Poor, poor hedge funds.

Returns have plummeted and investors are fleeing. Pensions headed for the exits, and now endowments are close behind.

No hedge fund seems to be immune from the fallout. Brevan Howard and Tudor Investment are just the latest marquee funds suffering an exodus of investors.

But hope for some hedge funds and their hangers-on is springing up in a seemingly unusual place: abandoned mergers and acquisitions.

It’s been a tough year for corporate nuptials. Close to $500 billion worth of proposed mergers and acquisitions have gone belly-up this year, the largest such tally in nearly a decade. Some of the biggest broken transactions include those between Pfizer and Allergan, Honeywell International and United Technologies, and Halliburton and Baker Hughes.

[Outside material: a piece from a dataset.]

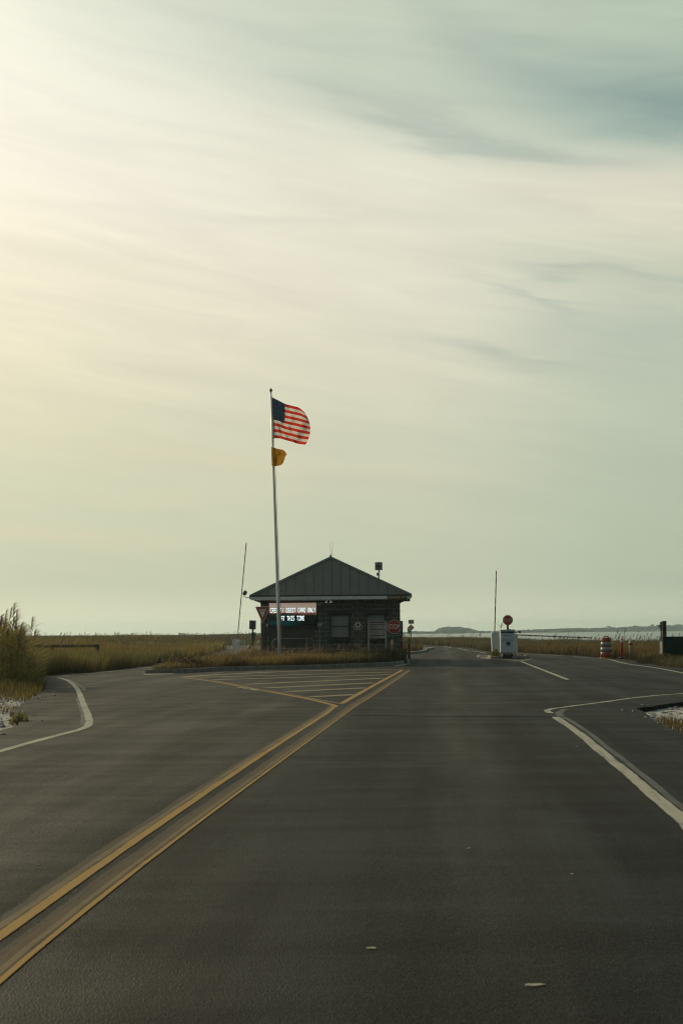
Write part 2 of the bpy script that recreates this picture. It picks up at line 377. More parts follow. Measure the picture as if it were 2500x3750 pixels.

That’s bad news for the bankers who marry companies and charge a fortune for their blessing, but it’s potentially great news for merger arbitrage hedge funds and their investors.

Merger arbitrage is one of the oldest -- and historically one of the most profitable -- games on Wall Street. The HFRI Merger Arbitrage Index has returned 7.8 percent annually from January 1990 to July 2016 (the longest period for which data is available), with a standard deviation of 3.9 percent.

Those numbers may not seem impressive at first, but they're spectacular. The Merger Arbitrage Index had a Sharpe Ratio of 1.25 during that period, nearly triple that of the S&P 500 (0.45) and well above that of the Barclays U.S. Aggregate Bond Index (0.95) over the same time -- no small feat in a period that saw an epic drop in interest rates. (The Sharpe Ratio measures risk-adjusted returns; a higher ratio indicates that investors are more adequately compensated for risk.)

There's an added bonus in all of this -- merger arbitrage is exceedingly simple. Here’s how it works: An acquirer announces how much it plans to pay for a target, which usually is more than the target’s current share price. Hearing the news, investors gobble up shares of the target, driving the target’s share price closer to but short of the acquirer’s offer.

The reason investors pay less than the offer is because there’s no guarantee that the transaction will ultimately be consummated -- and if it isn’t, the target’s share price is obviously likely to take a dive.